Lens trick doubles odds for quantum interaction

Researchers in Singapore use a super-resolution imaging technique to strengthen photon interaction with atoms
31 October 2017

Experimental setup at the Centre for Quantum Technologies in Singapore for single atoms. In the copper-encircled chamber at the centre of this setup, photons bounce off a single atom. Controlling such interactions is important for quantum computing and metrology.

It's not easy to bounce a single particle of light off a single atom that is less than a billionth of a metre wide. However, researchers at CQT have shown they can double the odds of success, an innovation that might be useful in quantum computing and metrology. The findings were published 31 October in Nature Communications.

In their experiment, researchers Wilson Chin Yue Sum, Matthias Steiner and Christian Kurtsiefer fired a red laser at a carefully-trapped Rubidium atom.

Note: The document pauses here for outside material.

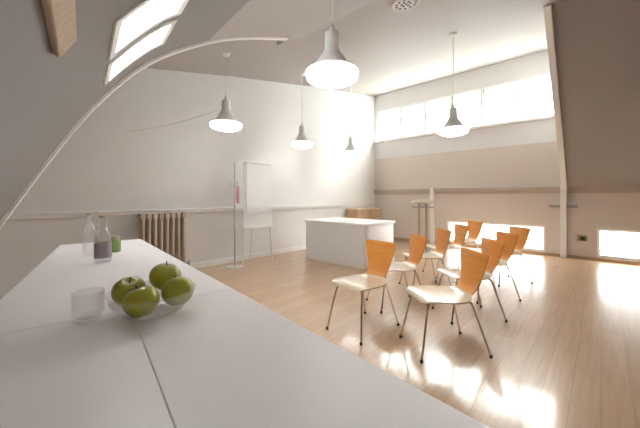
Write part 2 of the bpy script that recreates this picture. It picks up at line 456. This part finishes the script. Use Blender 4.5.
# ------------------------------------------------------------------ chairs
def shell(profile, thick=.011, nw=12):
    """profile: (x, z, halfwidth, cup) along the centre line -> closed curved sheet."""
    bm = bmesh.new(); g = []
    n = len(profile)
    for i, (x, z, w, cup) in enumerate(profile):
        x0, z0 = profile[max(i-1, 0)][:2]; x1, z1 = profile[min(i+1, n-1)][:2]
        tx, tz = x1-x0, z1-z0; l = math.hypot(tx, tz); nx, nz = tz/l, -tx/l     # side away from the sitter
        row = []
        for k in range(nw+1):
            v = -1+2*k/nw
            c = cup*(v*v)
            row.append((Vector((x-nx*c, v*w, z-nz*c)), Vector((nx, 0, nz))))
        g.append(row)
    lay = []
    for s_ in (0, 1):
        lay.append([[bm.verts.new(p + nn*thick*s_) for p, nn in row] for row in g])
    for s_ in (0, 1):
        for i in range(n-1):
            for k in range(nw):
                bm.faces.new((lay[s_][i][k], lay[s_][i][k+1], lay[s_][i+1][k+1], lay[s_][i+1][k]))
    for i in range(n-1):
        for k in (0, nw):
            bm.faces.new((lay[0][i][k], lay[0][i+1][k], lay[1][i+1][k], lay[1][i][k]))
    for k in range(nw):
        for i in (0, n-1):
            bm.faces.new((lay[0][i][k], lay[0][i][k+1], lay[1][i][k+1], lay[1][i][k]))
    return bm

def make_chair():
    t = thing('plywood_chair', '', 'chair')
    def interp(P, n=4):
        Q = []
        for i in range(len(P)-1):
            p0, p1, p2, p3 = P[max(i-1, 0)], P[i], P[i+1], P[min(i+2, len(P)-1)]
            for k in range(n):
                u = k/n
                Q.append(tuple(.5*(2*b+(c-a)*u+(2*a-5*b+4*c-d)*u*u+(3*b-a-3*c+d)*u**3) for a, b, c, d in zip(p0, p1, p2, p3)))
        Q.append(P[-1]); return Q
    seat = interp([(.225, .422, .13, .0), (.215, .438, .185, .002), (.15, .450, .212, .006), (.02, .446, .222, .010), (-.10, .442, .205, .010), (-.17, .446, .165, .006), (-.205, .462, .118, .002)])
    back = interp([(-.2052, .4625, .117, .002), (-.232, .495, .115, .006), (-.25, .55, .128, .014), (-.262, .64, .152, .020), (-.272, .73, .174, .022), (-.282, .785, .182, .021), (-.287, .802, .172, .019)])
    obj('seat', shell(seat), SEATM, t)
    obj('backrest', shell(back), BEECH, t)
    obj('mounting_plate', lathe(bmesh.new(), [(0, .405), (.07, .405), (.075, .41), (.075, .4335), (0, .4335)], 24), GREYM, t)
    for sx, sy in ((1, 1), (1, -1), (-1, 1), (-1, -1)):
        fx = .265 if sx > 0 else -.30
        pts = [(.05*sx, .035*sy, .415), (.15*sx, .12*sy, .424), (.180*sx, .145*sy, .405), (.195*sx, .155*sy, .36), (fx, .205*sy, .012)]
        lg = obj('leg', tube(bmesh.new(), pts, .0085, 10), CHROME, t)
        obj('foot_cap', lathe(bmesh.new(), [(0, 0), (.012, 0), (.012, .018), (.0085, .024), (0, .024)], 12, Matrix.Translation((fx*1.002, .205*sy, 0))), DARK, lg)
    return t
def copy_tree(o, parent=None):
    c = o.copy(); COL.objects.link(c)
    if parent: c.parent = parent
    for ch in list(o.children): copy_tree(ch, c)
    return c
chair = make_chair()
rows_l = ['orange backed plywood chair in front of the white desk, nearest the counter table', 'plywood chair second from the front in the line beside the desk',
          'plywood chair third from the front in the line beside the desk', 'plywood chair fourth from the front in the line beside the desk', 'last plywood chair in the line beside the desk']
rows_r = ['large plywood chair with pale seat at the front of the line away from the desk', 'plywood chair directly behind the large front chair with pale seat',
          'plywood chair third in the line away from the desk', 'last plywood chair in the line away from the desk, before the low window']
# (column, depth) of each backrest as read from the photograph, and the turn towards the flip chart
BACKS = [(379, 3.05, 4), (416, 3.55, 34), (442, 4.2, 38), (460, 4.9, 38), (474, 5.6, 30), (471, 2.53, 40), (490, 3.2, 42), (505, 3.8, 38), (518, 4.5, 34)]
for i, ((px, Yc, th), lab) in enumerate(zip(BACKS, rows_l+rows_r)):
    c = chair if i == 0 else copy_tree(chair)
    x, y = at(px, Yc); rz = PI-math.radians(th)
    c.location = (x+.27*math.cos(rz), y+.27*math.sin(rz), 0); c.rotation_euler = (0, 0, rz)
    tag(c, lab, 'chair', 'plywood chairs in two lines')

# ------------------------------------------------------------------ pendant lamps
def make_lamp(zb, zc):
    """bottom of the opal glass at zb, ceiling at zc; local origin under the lamp on z = 0."""
    t = thing('pendant_lamp', '', 'lamp')
    obj('shade', lathe(bmesh.new(), [(0, zb+.46), (.045, zb+.46), (.062, zb+.45), (.066, zb+.31), (.085, zb+.265), (.14, zb+.19), (.200, zb+.115), (.212, zb+.088), (.204, zb+.088), (.19, zb+.11), (.13, zb+.18), (.05, zb+.25), (0, zb+.25)], 40), SHADE, t)
    obj('diffuser', lathe(bmesh.new(), [(0, zb), (.08, zb+.004), (.15, zb+.014), (.205, zb+.034), (.226, zb+.052), (.232, zb+.09), (.234, zb+.10), (.226, zb+.108), (.214, zb+.1085), (.21, zb+.0865), (0, zb+.0865)], 40), DIFF, t)
    obj('neck_cap', lathe(bmesh.new(), [(0, zb+.461), (.028, zb+.461), (.022, zb+.50), (.010, zb+.53), (0, zb+.53)], 20), SHADE, t)
    obj('cord', tube(bmesh.new(), [(0, 0, zb+.52), (0, 0, zc-.03)], .006, 8), CORD, t)
    obj('ceiling_rose', lathe(bmesh.new(), [(0, zc-.045), (.03, zc-.045), (.055, zc-.02), (.06, zc+.006), (0, zc+.006)], 24), TRIM, t)
    return t
ZB = 2.25
LP = [((332-320)/F*2.66, 2.66, 'large white pendant lamp hanging closest, high above the desk chairs'),
      (-1.417, 4.53, 'pendant lamp at the left, above the flip chart side'), (-.368, 6.16, 'grey cone pendant lamp between the flip chart and the desk'),
      (.764, 7.43, 'smallest pendant lamp, nearest the room corner'), (2.18, 4.91, 'pendant lamp hanging before the strip of high windows')]
lamps = []
for k, (Xc, Yc, lab) in enumerate(LP):
    x, y = fromcam(Xc, Yc)
    l = make_lamp(ZB, ceil_z(x)); l.location = (x, y, 0); tag(l, lab, 'lamp', 'pendant lamps')
    lamps.append((x, y))
# thin cable from the left lamp to the gable wall
lx, ly = lamps[1]
pa, pb = Vector((1.28, YB-.005, 2.22)), Vector((lx-.055, ly+.068, ZB+.33))
pts = [pa.lerp(pb, k/12) + Vector((0, 0, -.05*math.sin(PI*k/12))) for k in range(13)]
tag(obj('lamp_cable', tube(bmesh.new(), pts, .006, 8), CORD), 'thin pale cable running from the gable wall up to a pendant lamp', 'cable')

# ------------------------------------------------------------------ ceiling pieces
def on_ceiling(px, py):
    lo, hi = .5, 9.0
    dx, dy = fromcam((px-320)/F, 1.0); dz = (HZ-py)/F
    for _ in range(60):
        m_ = (lo+hi)/2
        if CH+dz*m_ < ceil_z(dx*m_): lo = m_
        else: hi = m_
    return dx*lo, dy*lo, ceil_z(dx*lo)
x, y, z = on_ceiling(406, 3)
tilt = -math.atan(.1826)
t = thing('ceiling_vent', 'dark dotted round vent on the ceiling', 'vent', (x, y, z)); t.rotation_euler = (0, tilt, 0)
obj('plate', lathe(bmesh.new(), [(0, -.012), (.17, -.012), (.18, -.004), (.18, .01), (0, .01)], 36), mat('vent_plate', (.45, .37, .31), .5), t)
for ring, cnt in ((0, 1), (.055, 6), (.115, 11)):
    for k in range(cnt):
        a = 2*PI*k/cnt
        obj('vent_hole', lathe(bmesh.new(), [(0, -.017), (.016, -.017), (.018, -.0115), (0, -.0115)], 10, Matrix.Translation((ring*math.cos(a), ring*math.sin(a), 0))), DARK, t)
x, y, z = on_ceiling(280, 42)
t = thing('smoke_detector', 'small dark smoke detector on the ceiling above the gable side', 'smoke detector', (x, y, z)); t.rotation_euler = (0, -math.atan(.19), 0)
obj('body', lathe(bmesh.new(), [(0, -.045), (.035, -.042), (.05, -.025), (.055, .008), (0, .008)], 24), GREYM, t)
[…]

They compared how much of the light gets scattered away when the light comes from just one direction, versus when it comes from two.

"If an atom sends out a photon, the photon can go any direction. Our idea is that to get stronger interactions between single photons and single atoms, we want to reverse whatever the atom does. So here the illumination comes from all directions," explains Matthias.

First, they focused the red laser through a strongly-focusing lens positioned in front of the atom. The atom was manoeuvred to lie at the lens's focal point. In this configuration, roughly 1 in 5 of the laser photons bounced off the atom.

Next, the team split the laser beam, sending half round the front and half round the back of the atom. At the back, the laser again passed through a strongly-focusing lens to reach the atom.

This double-lens configuration is known as 4Pi microscopy. It's a super-resolution imaging technique invented by Nobel laureate Stefan Hell. The name comes from the way angles are described in three dimensions: four π describes a full sphere.

With the light coming at it from both sides, the atom scattered around 2 in every 5 photons – double what was seen with just one lens.

The atom not only changed the photons' direction, but also their spacing. In laser light, photons are randomly spaced, with some arriving close together and others separated by big gaps. The team detected that, after passing the atom, the photons were less likely to arrive together. This is evidence of an interaction between the atoms and photons that is 'nonlinear'.

"There's a lot of physics to investigate in nonlinear interactions with photons," says Wilson. The effect is crucial for processing information stored in light, for example in optical quantum computing.

Quantum scientists Christian Kurtsiefer, Wilson Chin Yue Sum and Matthias Steiner CQT researchers (from left to right) Christian Kurtsiefer, Wilson Chin Yue Sum and Matthias Steiner report in Nature Communications a setup that doubles the odds of a photon-atom interaction.